Basta pensar en Altazor de Huidobro donde la caída es triunfo, quedando en evidencia el desplome del poema como destrucción de una torre elevadísima. O pensemos en Definición y pérdida de la persona de Anguita, verdadera catedral de sutil arquitectura que en su punto álgido también se desmorona porque en él ya definir es por antonomasia hacer patente la pérdida. Uno estaría tentado a situar Trilce de Vallejo en línea similar, sólo que ahí pareciera existir el recuerdo pedrusco de un edificio demolido: jamás lo vimos, jamás lo constatamos. Unicamente los restos de lo que “debió ser” resalta fulgurante y nos quema como ascuas. Cada poema de Trilce es un fragmento de una torre destruida. Y así con muchos.
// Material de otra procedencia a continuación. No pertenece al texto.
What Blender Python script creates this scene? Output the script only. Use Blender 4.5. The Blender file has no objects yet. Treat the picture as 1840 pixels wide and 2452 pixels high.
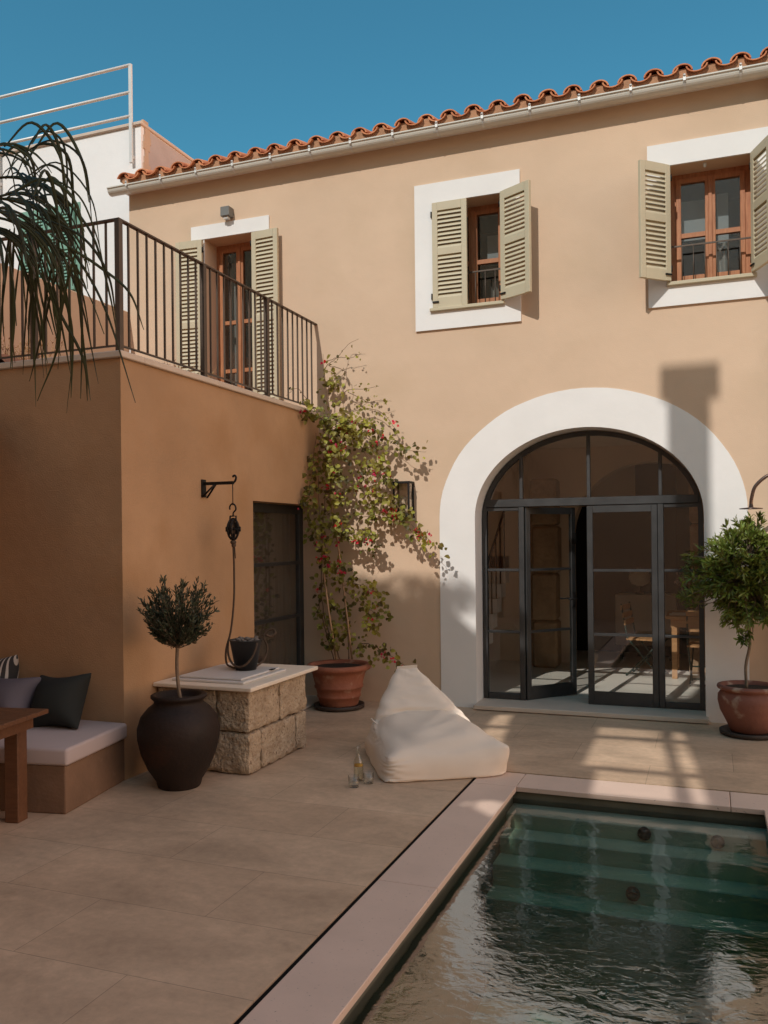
import bpy, math, random
import numpy as np
from mathutils import Vector, Matrix, geometry, noise
R = math.radians
scene = bpy.context.scene
col = scene.collection
rnd = random.Random(7)

# ------------------------------------------------------------------ camera
H = 1.75; F = 2055.5; CYP = 1290.45; YAW = -.3639; ROLL = -.0106
cam_d = bpy.data.cameras.new('camera'); cam = bpy.data.objects.new('camera', cam_d); col.objects.link(cam)
cam_d.sensor_fit = 'VERTICAL'; cam_d.sensor_height = 24.0 * 2452 / 1840
cam_d.lens = 24.0 * F / 1840
cam_d.shift_y = (CYP - 1226) / 2452
cam_d.clip_start = .05; cam_d.clip_end = 500
Rz_ = Matrix(((math.cos(YAW), -math.sin(YAW), 0), (math.sin(YAW), math.cos(YAW), 0), (0, 0, 1)))
B_ = Matrix(((1, 0, 0), (0, 0, -1), (0, 1, 0)))
Rr_ = Matrix(((math.cos(ROLL), -math.sin(ROLL), 0), (math.sin(ROLL), math.cos(ROLL), 0), (0, 0, 1)))
RM = Rr_ @ B_ @ Rz_                                   # world -> (right, down, forward)
W2C = Matrix(((1, 0, 0), (0, -1, 0), (0, 0, -1))) @ RM
cam.matrix_world = Matrix.Translation((0, 0, H)) @ W2C.transposed().to_4x4()
scene.camera = cam
RMT = RM.transposed()
def ray(x, y): return RMT @ Vector(((x - 920) / F, (y - CYP) / F, 1))
def at(x, y, Y):                                      # survey point of the photo on the wall plane y = Y
    d = ray(x, y); return Vector((0, 0, H)) + d * (Y / d.y)
def atx(x, y, X):
    d = ray(x, y); return Vector((0, 0, H)) + d * (X / d.x)

# ------------------------------------------------------------------ light
SUN = Vector((.14, 1, -.95)).normalized()
elev = math.asin(-SUN.z); back = -SUN
w = bpy.data.worlds.new('World'); scene.world = w; w.use_nodes = True
nt = w.node_tree; nt.nodes.clear()
sky = nt.nodes.new('ShaderNodeTexSky'); sky.sky_type = 'NISHITA'; sky.sun_disc = False
sky.sun_elevation = elev; sky.sun_rotation = math.atan2(back.x, back.y)
sky.altitude = 200; sky.air_density = 1.15; sky.dust_density = .6; sky.ozone_density = 1.6
bg = nt.nodes.new('ShaderNodeBackground'); bg.inputs[1].default_value = .08
wo = nt.nodes.new('ShaderNodeOutputWorld')
tm = nt.nodes.new('ShaderNodeMix'); tm.data_type = 'RGBA'; tm.blend_type = 'MULTIPLY'; tm.inputs[0].default_value = 1; 
# deep teal overhead and to the north, warm eastern glow added as fill for the shaded courtyard
tcw = nt.nodes.new('ShaderNodeTexCoord'); dp = nt.nodes.new('ShaderNodeVectorMath'); dp.operation = 'DOT_PRODUCT'; dp.inputs[1].default_value = tuple(Vector((.88, .20, .45)).normalized())
mrw = nt.nodes.new('ShaderNodeMapRange'); mrw.interpolation_type = 'SMOOTHSTEP'; mrw.inputs[1].default_value = .50; mrw.inputs[2].default_value = .92
tw = nt.nodes.new('ShaderNodeMix'); tw.data_type = 'RGBA'; tw.inputs[6].default_value = (.40, 1.03, 1.0, 1); tw.inputs[7].default_value = (8.6, 4.6, 2.8, 1)
nt.links.new(tcw.outputs['Generated'], dp.inputs[0]); nt.links.new(dp.outputs['Value'], mrw.inputs[0]); nt.links.new(mrw.outputs[0], tw.inputs[0]); nt.links.new(tw.outputs[2], tm.inputs[7])
nt.links.new(sky.outputs[0], tm.inputs[6]); nt.links.new(tm.outputs[2], bg.inputs[0]); nt.links.new(bg.outputs[0], wo.inputs[0])
sl = bpy.data.lights.new('sun', 'SUN'); sl.energy = 2.0; sl.angle = R(.25); sl.color = (1, .965, .925)
so = bpy.data.objects.new('sun', sl); col.objects.link(so)
so.rotation_euler = SUN.to_track_quat('-Z', 'Y').to_euler()
scene.view_settings.view_transform = 'Standard'; scene.view_settings.look = 'None'
scene.view_settings.exposure = .50; scene.view_settings.gamma = 1
try:
    scene.cycles.max_bounces = 12; scene.cycles.diffuse_bounces = 6
    scene.cycles.transparent_max_bounces = 24; scene.cycles.caustics_reflective = False; scene.cycles.caustics_refractive = False
except Exception: pass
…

En el reino de la Poesía cada poema es una torre que se yergue a instancias secretas para ser habitada por un príncipe (¿el poeta, nosotros, un lector futuro, ese alguien desconocido que suponemos vendrá?) Ese príncipe sabe que sobre el discurrir profuso de lo cotidiano, de lo abismante de las cosas, la máxima certeza es el desconsuelo felizmente asumido, sabe que los poemas al ser torres próximas a derrumbarse, son en sí la interrogación permanente que no necesita ni busca respuestas fidedignas, sino el goce de formular esas mismas preguntas con el mayor sentimiento y perfección posibles.
Tal vez así podamos entender a Nerval cuando nos dice:
“Soy el tenebroso, el viudo, el desconsolado
el príncipe de Aquitania de la torre abolida”
Valparaíso/ primavera de 2000- otoño de 2004
[1] Texto leído en las Jornadas de Reflexión del CC.AA del Instituto de Filosofía de la Universidad Católica de Valparaíso, octubre de 2000. Publicado posteriormente en las revista electrónica La Linda Pelirroja , n° 2, segundo semestre de 2004, Instituto de Arte, Universidad Católica de Valparaíso como también en la revista electrónica Cyber-Humanitatis, n° 32, primavera de 2004, Facultad de Filosofía y Humanidades de la Universidad de Chile.